[PROVIDED MATERIAL]
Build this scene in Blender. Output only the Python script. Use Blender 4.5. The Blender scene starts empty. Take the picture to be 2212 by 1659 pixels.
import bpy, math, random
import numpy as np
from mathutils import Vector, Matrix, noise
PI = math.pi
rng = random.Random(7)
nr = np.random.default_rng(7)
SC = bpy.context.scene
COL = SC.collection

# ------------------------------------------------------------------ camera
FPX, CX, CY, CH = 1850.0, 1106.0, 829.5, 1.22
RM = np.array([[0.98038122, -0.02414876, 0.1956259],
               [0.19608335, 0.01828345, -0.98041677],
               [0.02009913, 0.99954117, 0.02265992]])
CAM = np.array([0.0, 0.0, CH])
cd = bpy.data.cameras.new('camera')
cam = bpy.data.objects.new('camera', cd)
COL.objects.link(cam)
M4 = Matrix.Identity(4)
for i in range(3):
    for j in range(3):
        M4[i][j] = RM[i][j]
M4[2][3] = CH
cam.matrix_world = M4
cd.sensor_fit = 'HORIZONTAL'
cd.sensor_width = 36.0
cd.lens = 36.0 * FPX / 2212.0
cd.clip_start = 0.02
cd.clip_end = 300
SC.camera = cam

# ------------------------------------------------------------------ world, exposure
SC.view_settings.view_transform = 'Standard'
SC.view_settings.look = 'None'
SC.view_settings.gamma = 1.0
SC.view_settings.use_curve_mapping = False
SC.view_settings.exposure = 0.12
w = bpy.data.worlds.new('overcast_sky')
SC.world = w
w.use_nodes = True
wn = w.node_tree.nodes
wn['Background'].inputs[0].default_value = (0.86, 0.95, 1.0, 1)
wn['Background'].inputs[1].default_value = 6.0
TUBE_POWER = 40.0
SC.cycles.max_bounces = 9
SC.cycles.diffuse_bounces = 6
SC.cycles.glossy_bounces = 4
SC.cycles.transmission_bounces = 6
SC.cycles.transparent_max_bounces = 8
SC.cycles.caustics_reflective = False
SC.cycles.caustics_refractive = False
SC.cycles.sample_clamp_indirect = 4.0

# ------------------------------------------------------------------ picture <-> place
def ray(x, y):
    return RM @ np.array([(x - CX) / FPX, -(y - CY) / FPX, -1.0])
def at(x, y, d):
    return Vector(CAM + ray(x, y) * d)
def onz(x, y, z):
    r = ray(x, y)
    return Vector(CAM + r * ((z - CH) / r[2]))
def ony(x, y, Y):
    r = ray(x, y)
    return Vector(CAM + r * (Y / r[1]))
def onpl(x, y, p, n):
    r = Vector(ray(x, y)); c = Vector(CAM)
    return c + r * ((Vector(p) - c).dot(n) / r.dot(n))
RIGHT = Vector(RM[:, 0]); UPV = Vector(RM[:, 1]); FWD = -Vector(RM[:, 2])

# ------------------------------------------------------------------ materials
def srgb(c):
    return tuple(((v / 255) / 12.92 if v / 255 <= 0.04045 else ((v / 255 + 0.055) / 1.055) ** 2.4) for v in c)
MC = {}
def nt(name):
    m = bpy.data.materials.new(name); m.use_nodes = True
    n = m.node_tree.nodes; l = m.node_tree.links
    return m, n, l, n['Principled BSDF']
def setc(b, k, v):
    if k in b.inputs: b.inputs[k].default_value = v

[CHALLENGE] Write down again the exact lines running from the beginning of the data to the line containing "SC.cycles.sample_clamp_indirect = 4.0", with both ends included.

[IN RESPONSE]
Build this scene in Blender. Output only the Python script. Use Blender 4.5. The Blender scene starts empty. Take the picture to be 2212 by 1659 pixels.
import bpy, math, random
import numpy as np
from mathutils import Vector, Matrix, noise
PI = math.pi
rng = random.Random(7)
nr = np.random.default_rng(7)
SC = bpy.context.scene
COL = SC.collection

# ------------------------------------------------------------------ camera
FPX, CX, CY, CH = 1850.0, 1106.0, 829.5, 1.22
RM = np.array([[0.98038122, -0.02414876, 0.1956259],
               [0.19608335, 0.01828345, -0.98041677],
               [0.02009913, 0.99954117, 0.02265992]])
CAM = np.array([0.0, 0.0, CH])
cd = bpy.data.cameras.new('camera')
cam = bpy.data.objects.new('camera', cd)
COL.objects.link(cam)
M4 = Matrix.Identity(4)
for i in range(3):
    for j in range(3):
        M4[i][j] = RM[i][j]
M4[2][3] = CH
cam.matrix_world = M4
cd.sensor_fit = 'HORIZONTAL'
cd.sensor_width = 36.0
cd.lens = 36.0 * FPX / 2212.0
cd.clip_start = 0.02
cd.clip_end = 300
SC.camera = cam

# ------------------------------------------------------------------ world, exposure
SC.view_settings.view_transform = 'Standard'
SC.view_settings.look = 'None'
SC.view_settings.gamma = 1.0
SC.view_settings.use_curve_mapping = False
SC.view_settings.exposure = 0.12
w = bpy.data.worlds.new('overcast_sky')
SC.world = w
w.use_nodes = True
wn = w.node_tree.nodes
wn['Background'].inputs[0].default_value = (0.86, 0.95, 1.0, 1)
wn['Background'].inputs[1].default_value = 6.0
TUBE_POWER = 40.0
SC.cycles.max_bounces = 9
SC.cycles.diffuse_bounces = 6
SC.cycles.glossy_bounces = 4
SC.cycles.transmission_bounces = 6
SC.cycles.transparent_max_bounces = 8
SC.cycles.caustics_reflective = False
SC.cycles.caustics_refractive = False
SC.cycles.sample_clamp_indirect = 4.0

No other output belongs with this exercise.